Vagabonding by Rolf Potts
When you leave your home, are you a tourist of a traveler? When I was a young buck traveling around the world, it seemed important that I consider myself a traveler rather than one of those mindless tourists who do little but ruin the landscape. As I grew up (somewhat) and continued to travel, I realized that there are few distinctions, and that all souls who wander the earth are both tourists and travelers, and that one species is in no way superior to the other type of explorer.
And those pretentious young kids with their backpacks, expert bargaining skills, and identical guidebooks -- who consider themselves somehow superior to tourists -- really need to grow up. Or grow older, for today's backpackers will soon be tomorrow's tourists on the escorted tour of Bangkok and beyond. Independent travel is in most ways a superior experience to escorted tours, but time takes its toll, and I certainly don't expect my elderly parents to crash in some $3 dive on Khao San Road.

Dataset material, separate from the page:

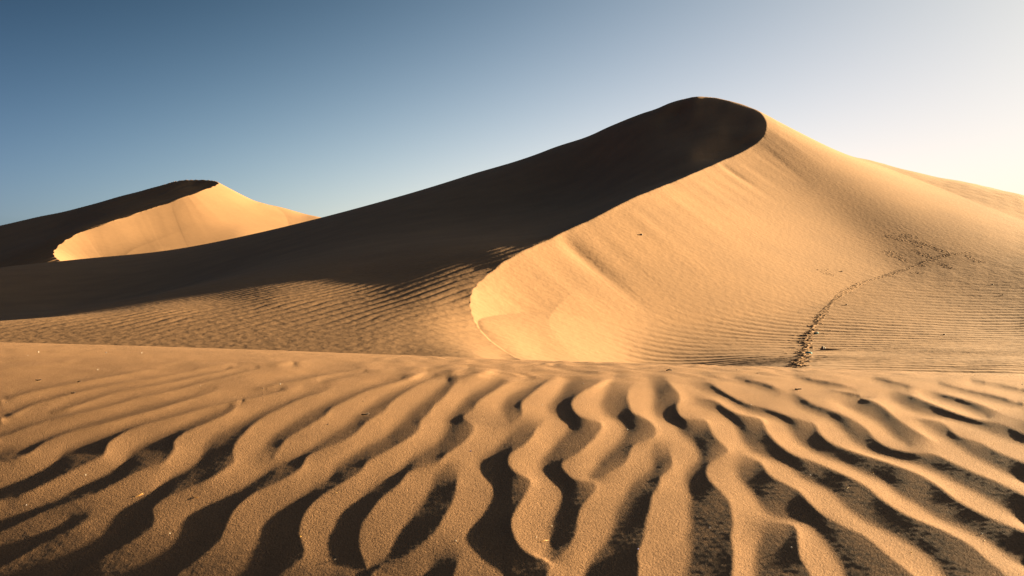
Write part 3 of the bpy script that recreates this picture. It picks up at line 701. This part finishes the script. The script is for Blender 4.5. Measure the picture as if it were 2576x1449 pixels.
def px5(a, b): return 1886.8 + a / 3.737, 566.0 + b / 3.737
TRACKS = [
 ("double row of footprints on smooth sand left of the upper long trail", [(1285, 258), (1310, 287), (1342, 302), (1348, 265), (1382, 296), (1402, 312), (1440, 335), (1455, 347)]),
 ("uppermost cluster of stretched footprints high on the bright sand", [(1305, 118), (1375, 133), (1415, 147), (1440, 112), (1465, 108), (1500, 128), (1490, 97), (1545, 108)]),
 ("longest side track of small prints, slanting from uppermost cluster to trail end", [(1540, 160), (1575, 182), (1610, 172), (1640, 185), (1672, 195), (1595, 203), (1720, 214), (1770, 232), (1785, 243), (1820, 243), (1838, 256)]),
 ("side track of four or five footprints running into the long trail from above", [(1560, 250), (1612, 272), (1650, 285), (1660, 300), (1692, 307)]),
 ("short track of footprints beyond the far end of the long trail", [(2052, 292), (2082, 315), (2122, 330), (2150, 345), (2184, 349)]),
 ("faint scuffed prints alone on the ripples, well left of the long trail", [(668, 440), (692, 451), (725, 460), (762, 470), (748, 435)]),
 ("faint track of prints just below the upper part of the long trail", [(1790, 365), (1830, 385), (1862, 405), (1612, 387), (1604, 451), (1550, 456)]),
]
def print_h(seed):
    f1_ = Waves(.25, 8)
    def fn(S, K):
        e = np.sqrt(((S - .55) / .17) ** 2 + (K / .10) ** 2)
        h_ = .010 * np.exp(-((e - 1.2) / .4) ** 2) - .08 * np.exp(-(e / .8) ** 2) + .008 * f1_(S + seed, K)
        ed = np.clip((.46 - np.maximum(np.abs(S - .55), np.abs(K))) / .12, 0, 1)
        return np.clip(h_, -.05, .12) * ed - .04 * (1 - ed)
    return fn
for ti, (lab, pts) in enumerate(TRACKS):
    P = [DUNE.hit(*px5(*p), 26) for p in pts]
    e = bpy.data.objects.new("animal_track", None); scene.collection.objects.link(e); e.location = P[0]
    tag(e, lab, "track", "tracks on the right hand slope")
    for k, (X_, Y_, Z_) in enumerate(P):
        a = rng.uniform(-.4, .4) - .5
        d = np.array([math.cos(a), math.sin(a)]) * .55
        drape("footprint", [(X_ - d[0], Y_ - d[1]), (X_ + d[0], Y_ + d[1])], .5, print_h(k + ti * 11), 26, 22, mat_dune, e, P[0])

# stone with its little drift, scraps and specks on the far slope
sx, sy, sz = DUNE.hit(2071, 881, 26)
o = lump("stone", (sx, sy, sz + .05), (.13, .11, .17), M_STONE, 1.0, 3, 3); tag(o, "pointed dark stone standing on the ripples right of the footprint trail", "stone")
o = drape("sand_drift", [(sx - .1, sy), (sx + 1.5, sy - .25)], .3, lambda S, K: .10 * np.exp(-(S / .8) ** 2) * np.exp(-(K / (.06 + .09 * np.exp(-S))) ** 2) - .012, 40, 20, mat_dune)
tag(o, "small tail of pale sand drifted behind the pointed stone", "sand drift")
for x, y, lab, sd in ((2053, 841, "upper of two teal scraps beside the footprint trail", 5), (2034, 891, "lower of two teal scraps beside the footprint trail, near its foot", 6)):
    X_, Y_, Z_ = DUNE.hit(x, y, 26)
    tag(lump("scrap", (X_, Y_, Z_ + .04), (.16, .10, .09), M_TEAL, .8, sd), lab, "litter", "teal scraps by the trail")
for x, y, r, lab, sd in ((1613, 592, .08, "lone dark stone on the smooth bright slip face", 11), (2129, 768, .06, "dark stone just right of the middle of the footprint trail", 12), (2375, 844, .06, "dark stone alone on the ripples low on the right", 13),
                         (2497, 717, .06, "dark stone high on the right slope, left of another near the picture's edge", 14), (2523, 744, .06, "dark stone nearest the right edge of the rippled slope", 15), (2118, 684, .06, "dark stone on smooth sand above the bend of the trail", 16)):
    X_, Y_, Z_ = DUNE.hit(x, y, 26)
    tag(lump("stone", (X_, Y_, Z_ + r * .3), (r * 1.3, r, r), M_STONE, .8, sd), lab, "stone", "dark stones scattered on the dune slope")

# debris on the rippled foreground
for x, y, L, ang, r, mat, name, lab in (
    (97, 959, 13, 3, .0022, M_TWIG, "twig", "longest dark twig near the left edge of the foreground"),
    (199, 962, 8, 2, .0018, M_TWIG, "twig", "short dark twig right of the longest one on the left"),
    (184, 991, 10, 2, .002, M_TWIG, "twig", "dark twig lying in a thin ripple shadow on the left"),
    (919, 1044, 18, 6, .0022, M_TWIG, "twig", "dark twig with a pale tip across a ripple left of centre"),
    (1683, 933, 14, -2, .003, M_TWIG, "twig", "dark flat twig near the top edge of the foreground, right of centre"),
    (2008, 982, 16, -4, .003, M_TWIG, "twig", "dark flat twig on a thin crest at the right"),
    (840, 1410, 8, 8, .0012, M_TWIG, "twig", "small dark twig near the bottom edge beside the oval hollow"),
    (349, 1247, 16, 18, .0007, M_STRAW, "straw", "golden straw on a lit ripple at lower left"),
    (494, 1253, 12, -12, .0007, M_STRAW, "straw", "dull orange straw right of the golden one at lower left"),
    (1369, 1363, 20, 14, .0007, M_STRAW, "straw", "pale straw on the rounded ripple end at bottom centre")):
    X0, Y0, Z0 = NEAR.hit(x, y); dx = L / F * Y0 / 2
    ca, sa = math.cos(math.radians(ang)), math.sin(math.radians(ang)) * 3
    p = []
    for sg in (-1, 1):
        X_, Y_ = X0 + sg * dx * ca, Y0 + sg * dx * sa; p.append((X_, Y_, float(NEAR.z(X_, Y_)) + r * 1.1))
    tag(stick(name, p[0], p[1], r, mat, int(x), nub=mat is M_TWIG), lab, name, "twigs on the foreground sand" if name == "twig" else "straws on the foreground sand")
PEB = [(96, 888, 3.2, M_WHITE, "largest white pebble at the top left edge of the foreground"), (267, 888, 2.6, M_GREY, "grey pebble on the near crest between two white ones at left"), (356, 889, 2.8, M_WHITE, "white pebble on the near crest, left of the lit hollow"),
 (70, 895, 2.0, M_WHITE, "tiny white pebble just below the largest one at top left"), (245, 931, 3.0, M_WHITE, "bright white pebble alone among thin ripples at left"), (504, 973, 2.0, M_WHITE, "tiny white pebble on flat sand left of centre"),
 (16, 1014, 2.6, M_STONE, "dark pebble at the left edge between ripple shadows"), (705, 967, 3.0, M_WHITE, "white pebble in the end of a thin shadow left of centre"), (824, 1070, 3.2, M_STONE, "dark pebble on the wide lit ripple left of centre"),
 (914, 1011, 2.4, M_STONE, "dark pebble above the twig with the pale tip"), (661, 980, 2.4, M_STONE, "dark pebble left of the white one by a thin shadow"), (1184, 1137, 3.2, M_BLUE, "blue pebble on a lit ripple at the centre"),
 (1364, 1019, 2.6, M_WHITE, "white pebble on a lit ripple right of the centre line"), (1468, 965, 2.8, M_WHITE, "white pebble near the top of the ripples right of centre"), (1578, 1082, 3.0, M_WHITE, "pale upright pebble at a ripple bend right of centre"),
 (1853, 931, 2.6, M_STONE, "dark pebble on the near crest below the footprint trail"), (1905, 940, 2.6, M_STONE, "dark pebble right of another on the near crest"), (1889, 1020, 2.8, M_WHITE, "pale pebble in a broad shadow at the right"),
 (2572, 969, 3.0, M_STONE, "dark pebble at the right edge of the near crest"), (215, 1197, 2.6, M_WHITE, "white pebble on the lower left lit ripple"), (427, 1343, 2.8, M_WHITE, "white pebble low on the left, right of the black shadow blob"),
 (66, 1272, 2.2, M_GREY, "grey pebble near the left edge low down"), (1146, 1361, 3.2, M_WHITE, "white pebble right of the oval hollow near the bottom"), (846, 1242, 2.6, M_YELLOW, "amber grain on the curved ripple above the oval hollow"),
 (756, 1350, 2.8, M_YELLOW, "amber grain on the edge of the black shadow at bottom left of centre"), (1388, 1324, 2.8, M_WHITE, "white pebble on the shadow edge above the pale straw"), (1349, 1353, 2.6, M_WHITE, "white pebble left of the pale straw"),
 (1785, 1328, 3.0, M_GREY, "grey pebble inside the wide vertical shadow right of centre"), (1605, 1381, 2.8, M_BLUE, "bluish pebble on the edge of the long shadow at bottom centre right"), (2038, 1196, 2.8, M_GREY, "grey pebble in a broad shadow right of the hooked ripple"),
 (2196, 1190, 2.8, M_YELLOW, "amber pebble in the shadow band at middle right"), (2470, 1343, 3.8, M_WHITE, "brightest white pebble in the dark band at lower right"), (2293, 1391, 3.8, M_YELLOW, "golden pebble on the lit ridge at lower right"),
 (1991, 1378, 3.4, M_GREY, "grey pebble in the black pocket at the bottom right of centre"), (2476, 1362, 3.0, M_YELLOW, "amber pebble just below the brightest white one"), (2131, 1228, 2.8, M_YELLOW, "amber grain in the shadow left of the other at middle right")]
for i, (x, y, d, mat, lab) in enumerate(PEB):
    X_, Y_, Z_ = NEAR.hit(x, y); r = d / F * Y_ / 2 * .9
    tag(lump("pebble", (X_, Y_, Z_ + r * .45), (r * 1.15, r, r), mat, .85, 40 + i, 2, None, i * .7), lab, "pebble", "pebbles on the foreground sand")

Rolf Potts has more observations on the superficial difference between travelers and tourists. I'd say about 40 years.
Anthony Bourdain is a tourist dork
Rolf Potts
Sept 5, 2005
OK, I'm sure Anthony Bourdain isn't really a tourist dork, but I do take issue with the magazine advertisement for his new Travel Channel show, Without Reservations, which features the tagline "Be a Traveler, Not a Tourist".
For starters, the traveler/tourist dichotomy has long been one of the most insipid obsessions of the travel world (since, as peripatetic guests in foreign places, we are all tourists, regardless of what we wear, where we eat, and which guidebook we use) -- and to imply that one can shed the "tourist" mantle by watching a television show is positively idiotic.

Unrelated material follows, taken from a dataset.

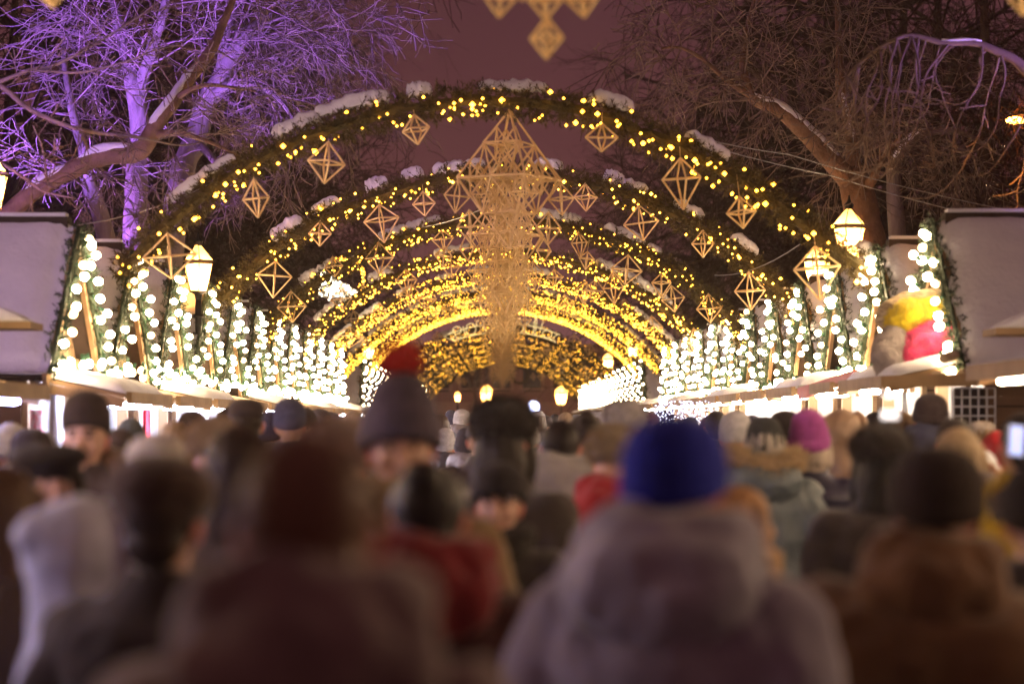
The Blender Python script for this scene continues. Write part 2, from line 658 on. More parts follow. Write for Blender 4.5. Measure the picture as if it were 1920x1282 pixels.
def cell_list(rnd):
    mids, smls = [], []
    for v in DIRS:
        c = Vector((v.x * A0 / 2, v.y * A0 / 2, v.z * HU0 / 2))
        mids.append(c)
        for w in DIRS:
            if rnd.random() < (.72 if v.z > .5 else .42 if abs(v.z) < .5 else .25) or w.z > .5: continue
            smls.append(c + Vector((w.x * A0 / 4, w.y * A0 / 4, w.z * HU0 / 4)))
    # little octahedra dangling below the four corners and inside
    for k in range(4):
        v = DIRS[2 + k]
        smls.append(Vector((v.x * A0, v.y * A0, -.16)))
        smls.append(Vector((v.x * A0 * .75, v.y * A0 * .75, -.42)))
    smls.append(Vector((0, 0, .02)))
    return mids, smls


mb = MB()
rnd = random.Random(3)
mids, smls = cell_list(rnd)
octa_straws(mb, (0, 0, 0), A0, HU0, HL0, 0, .010, n=4)
for c in mids: octa_straws(mb, c, A0 / 2, HU0 / 2, HL0 / 2, 0, .010, n=3)
for c in smls:
    if rnd.random() < .7: octa_straws(mb, c, A0 / 4, HU0 / 4, HL0 / 4, rnd.uniform(-.3, .3), .0065, n=3)
ME_FARCH = mb.mesh('straw_chandelier', M_STRAW)

for i, (ar, d, skew) in enumerate(ARCHES):
    rnd = random.Random(90 + i)
    loc = Vector((at(955 if i else 1022, 0, d).x if i < 2 else at(948 if i < 5 else 942, 0, d).x, d - .05, 4.40 - HU0))
    if i == 0:
        root = empty('straw_chandelier', at(1020, -40, d))
        for px, py, w, h in ((1025, 72, 62, 76), (1022, 0, 64, 74), (938, -4, 58, 72), (1092, -2, 60, 70), (980, -34, 60, 72), (1060, -36, 60, 72), (1018, -75, 110, 100)):
            o = place('straw_octahedron', straw_mesh(w / 2 / FPX * d, h / 2 / FPX * d, h / 2 / FPX * d, rnd.uniform(-.5, .5), .0075, .0), root, at(px, py, d) - root.location, (rnd.uniform(-.1, .1), rnd.uniform(-.1, .1), 0))
    elif i < 5:
        root = empty('straw_chandelier', loc, rnd.uniform(.25, .6))
        place('straw_octahedron', ME_MAIN, root)
        mids, smls = cell_list(rnd)
        for c in mids: place('straw_octahedron', ME_MID, root, c, (rnd.uniform(-.05, .05), rnd.uniform(-.05, .05), 0))
        for c in smls: place('straw_octahedron', ME_SML, root, c, (rnd.uniform(-.12, .12), rnd.uniform(-.12, .12), rnd.uniform(-.5, .5)))
    else:
        root = place('straw_chandelier', ME_FARCH, None, loc, (0, 0, rnd.uniform(0, 1.5)))
    lb = ('blurred straw chandelier dipping in from the top edge near the camera' if i == 0 else
          'large straw chandelier hung from the nearest garland arch' if i == 1 else
          'straw chandelier hung from the %s garland arch from the front' % ORD[i - 1] if i < 8 else
          'small distant straw chandelier under the %s arch beyond the gap' % ORD[i - 8])
    tag(root, lb, 'straw chandelier', 'straw chandeliers along the middle of the lane')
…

Moreover, in the ad, Bourdain is shown clutching a red magic-marker in front of an aerial photograph of Paris, presumably having just scribbled little morsels of wisdom into the margins, such as: "Hungry? The Royal, a typical Parisian café, is a mandatory staple in the daily routine of the Parisian. No tourists here!"
Though there is much to ponder in such a reductive statement ("the daily routine of the Parisian" -- what is this, Mutual of Omaha's Wild Kingdom?), the "no tourists" part is what gets me, since the surest way to send "tourists" stampeding into any café or restaurant is to declare it untouristed. Ernest Hemingway knew as much 80 years ago, when he was a part of the Paris expat scene. "We ate dinner at Madame Lecomte's restaurant on the far side of the island," he wrote in The Sun Also Rises. "It was crowded with Americans and we had to stand up and wait for a place. Some one had put it in the American Women's Club list as a quaint restaurant on the Paris quais as yet untouched by Americans, so we had to wait forty-five minutes for a table."